Sunday, June 14, 2009

N. Korea



We can summarize options into three possible strategies for dealing with North Korea - all with the intent of precipitating a collapse and peninsula re-unification:

1) Direct Diplomatic Engagement. Bring pressure on the criminal regime by freezing or seizing assets when/where possible, stifling missile and counterfeit currency exports, and through consistent international condemnation of human rights abuses and illicit activities.

2) Do Nothing. Do not comment on or act on any North Korean action. Ignore the missile and nuclear tests, and all their bluster.

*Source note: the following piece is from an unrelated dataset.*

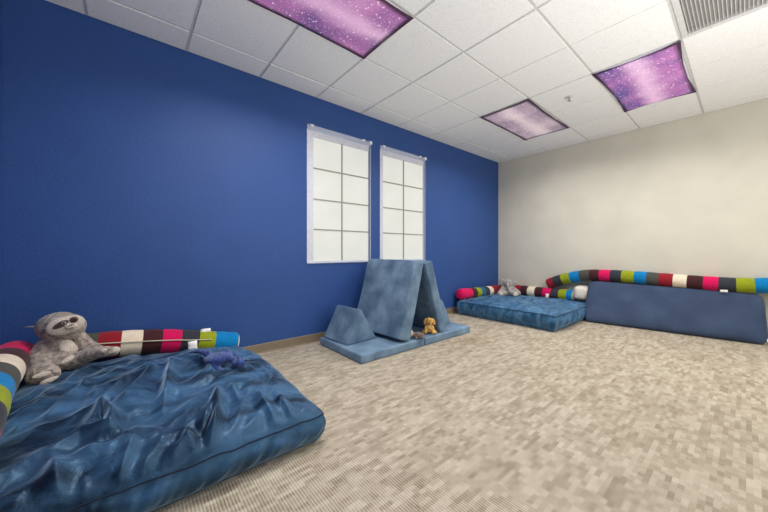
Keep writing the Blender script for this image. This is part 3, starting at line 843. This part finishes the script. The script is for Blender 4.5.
sew('belly_patch', tr, 69.5, 345.5, 7.2, 8.0, .2, M['fur_cream'], .014, 0, .6)
sew('belly_patch', tr, 67.5, 360.0, 5.5, 2.6, .5, M['fur_cream'], .010, 0, .6)
sew('sole', tr, 41.5, 375.0, 6.0, 2.2, .22, M['fur_cream'], .008, 0, .6)
sew('toe', tr, 49.0, 380.5, 6.0, 2.6, .38, M['fur_cream'], .018, -.004, .3)
sew('toe', tr, 103.5, 350.5, 2.8, 2.0, .4, M['fur_cream'], .010, 0, .5)
sew('toe', tr, 116.0, 350.0, 3.6, 3.4, .2, M['fur_cream'], .018, -.006, .3)
# grey ribbon end at the back of the head
v0_ = [CP(24, 327.5, D0+.05), CP(30, 327.0, D0+.04), CP(40, 328, D0+.02)]
link('ribbon', tube_mesh('ribbon', catmull([tuple(q) for q in v0_], .01), lambda i, n: .002+.010*i/n, 8), M['fur_grey'], t, True, True)

# blue speckled plush ----------------------------------
bc = Vector((.50, 2.33, 0))
t = thing('plush_turtle', 'small blue speckled plush toy lying flat beside the bolster end', 'stuffed toy', tuple(CP(222, 360, 1.86)))
Db = 1.90
sh = [(CP(218, 358.5, Db), (.086, .065, .036), (0, math.radians(-4), YAW-pi/2)), (CP(239, 362.5, Db-.03), (.044, .034, .028), (0, 0, YAW-pi/2)),
      ([CP(225, 357, Db), CP(238, 361, Db-.03)], [.028, .022]),
      ([CP(214, 360, Db-.03), CP(217, 368, Db-.05), CP(221, 371, Db-.07)], [.028, .022, .016]),
      ([CP(207, 353, Db), CP(199, 351, Db+.02), CP(192, 352, Db+.03)], [.022, .016, .010]),
      ([CP(226, 353, Db+.03), CP(236, 355, Db+.05)], [.018, .012]),
      ([CP(210, 361, Db-.03), CP(206, 366, Db-.04)], [.020, .013])]
blob('body', sh, M['fur_blue'], t, .005, True, .001, 4)
eye('eye', CP(246, 360.5, Db-.05), .008, M['fur_blue_dark'], t)
eye('eye', CP(238, 358, Db-.06), .006, M['fur_blue_dark'], t)

# golden puppy in the tent -----------------------------
base = Vector((2.585, 2.29, BZ+.006))
t = thing('plush_puppy', 'small golden plush puppy sitting in the tent opening', 'stuffed toy', tuple(base), 0)
fd = (Vector((0, 0, 0))-Vector((base.x, base.y, 0))).normalized(); sd_ = Vector((fd.y, -fd.x, 0))*-1
def L(a, b, c): return base+sd_*a+fd*b+UP*c
blob('body', [(L(0, 0, .060), (.048, .045, .058)), (L(0, .01, .135), (.043, .042, .042)), (L(0, .045, .125), (.022, .022, .018)),
              ([L(-.035, .025, .07), L(-.042, .05, .02)], [.02, .018]), ([L(.035, .025, .07), L(.042, .05, .02)], [.02, .018]),
              (L(-.055, .03, .022), (.024, .03, .02)), (L(.055, .03, .022), (.024, .03, .02))], M['fur_gold'], t, .005, True, .002, 2)
for s_ in (-1, 1):
    blob('ear', [([L(s_*.036, .005, .16), L(s_*.050, .012, .135), L(s_*.052, .016, .108)], [.012, .016, .014])], M['fur_gold'], t, .004, True, .001, 2)
    eye('eye', L(s_*.016, .050, .145), .005, M['dark'], t)
eye('nose', L(0, .066, .130), .009, M['dark'], t)
blob('chest', [(L(0, .032, .075), (.024, .02, .034))], M['fur_gold_light'], t, .004, True, .001, 2)
# flat small animal beside it --------------------------
base = Vector((2.31, 2.262, BZ+.006))
t = thing('plush_goat', 'tiny grey brown plush with white face lying beside the golden puppy', 'stuffed toy', tuple(base))
blob('body', [([L(.0, 0, .032), L(.05, 0, .036), L(.085, 0, .032)], [.028, .032, .028]), ([L(.02, .02, .02), L(.03, .05, .012)], [.013, .011]), ([L(.08, .02, .02), L(.10, .04, .012)], [.013, .011])], M['fur_tan'], t, .004, True, .002, 2)
blob('head', [(L(-.030, .02, .055), (.026, .024, .032)), (L(-.040, .028, .030), (.014, .014, .014))], M['fur_cream'], t, .004, True, .001, 2)
blob('ear', [([L(-.04, .015, .072), L(-.048, .012, .088)], [.006, .004])], M['fur_cream'], t, .003, True, 0, 1)
blob('ear', [([L(-.02, .015, .074), L(-.012, .012, .088)], [.006, .004])], M['fur_brown'], t, .003, True, 0, 1)

# grey plush on the far bed ----------------------------
base = Vector((5.10, 2.69, .245))
t = thing('plush_elephant', 'pale grey plush animal with big ears sitting on the far bed', 'stuffed toy', tuple(base))
fd = (-Vector((base.x, base.y, 0))).normalized(); sd_ = Vector((-fd.y, fd.x, 0))
base = base-UP*.01
blob('body', [(L(0, 0, .10), (.095, .085, .105)), (L(0, .02, .215), (.082, .075, .072)),
              ([L(-.07, .02, .14), L(-.12, .07, .07), L(-.145, .10, .04)], [.035, .035, .035]), ([L(.07, .02, .14), L(.13, .06, .09), L(.165, .09, .06)], [.035, .037, .04]),
              ([L(-.05, .05, .05), L(-.10, .15, .04)], [.05, .045]), ([L(.06, .05, .05), L(.12, .14, .045)], [.05, .048])], M['fur_grey'], t, .008, True, .004, 3)
for s_ in (-1, 1):
    patch_on('ear', L(s_*.095, .0, .225), fd+sd_*s_*.2, .055, .062, 0, M['fur_grey'], t, .018)
    eye('eye', L(s_*.028, .092, .235), .008, M['dark'], t)
    patch_on('foot', L(s_*.115, .19, .045), fd, .036, .036, 0, M['fur_cream'], t, .018)
blob('muzzle', [([L(0, .085, .205), L(0, .115, .18), L(0, .125, .145)], [.03, .024, .018])], M['fur_grey'], t, .006, True, .001, 2)

# ------------------------------------------------------------------ light
wd = bpy.data.worlds.new('world'); S.world = wd; wd.use_nodes = True
wd.node_tree.nodes['Background'].inputs['Color'].default_value = (1, .985, .96, 1)
wd.node_tree.nodes['Background'].inputs['Strength'].default_value = 1.15
def area(name, loc, rot, sx, sy, e, col=(1, 1, 1), spread=180):
    l = bpy.data.lights.new(name, 'AREA'); l.spread = math.radians(spread); l.shape = 'RECTANGLE'; l.size = sx; l.size_y = sy; l.energy = e; l.color = col
    o = bpy.data.objects.new(name, l); C.objects.link(o); o.location = loc; o.rotation_euler = rot; return o
# tubes behind the cloths; the fourth is an added unseen fill
for (k, n_), e in zip(fixtures, (27, 21, 18, 8)):
    area('ceiling_tube_and_fill', (xl(k+1), (yl(n_)+yl(n_+1))/2, CEIL-.03), (0, 0, 0), 1.1, .5, e, (1, .98, .96), 155)
# added fill lamps out of view behind the camera, the second washing the ceiling
area('ceiling_tube_and_fill', (3.6, -1.2, CEIL-.03), (0, 0, 0), 1.1, .5, 22, (1, .97, .94), 160)
area('fill_uplight', (1.7, -.8, .7), (pi, 0, 0), 3.4, 1.4, 80, (1, .985, .96))

S.view_settings.view_transform = 'Standard'; S.view_settings.look = 'None'; S.view_settings.gamma = 1
S.view_settings.use_curve_mapping = False
S.view_settings.exposure = .14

3) Quarantine & Forced Collapse. Saturate their coast and airspace with intent to trigger a military response or regime implosion. This includes shooting down all future missile tests, boarding all vessels that leave N. Korean waters and confiscating all weapons and weapons-related materials. Announce US intentions and preparations to use tactical nuclear weapons along the DMZ and missile sites in order to protect both Seoul from artillery attack or invasion, and neighbors from missile attack.

We have advocated the Do Nothing strategy in a previous post - here. We thought this was the Administration's 'strategy' by default, as previous actions have demonstrated, plus our belief that Obama and his team do not have the discipline, values, nor courage to pursue either of the other two options.

We also question Obama's alignment to our premise above: that the collapse of the commie regime is preferred to continued threatening behavior. Maybe an ongoing international crisis is preferred?

The missile and nuke tests of last month were followed by Obama's 'Do Nothing' approach. If those actions cannot trigger concern, then we assumed nothing would.

Now, weeks later, Secretary Clinton is sending signals that the US will react in a harsh manner if tests continue. A shift to strategy #1 above?

Bottom line: today's Democrats suck at national security. It is not strategy to let a tyrant's actions dictate your supposed 'leadership'... after the fact. Nor is it 'leadership' to pick a strategy (#2), then shift to another strategy (#1) on a whim, only to shift back to the original strategy once the Communist has settled down been paid off.

We think the risks have gone up since the Administration's recent posturing. They, and the world, had a good thing going when they tried to ignore this problem.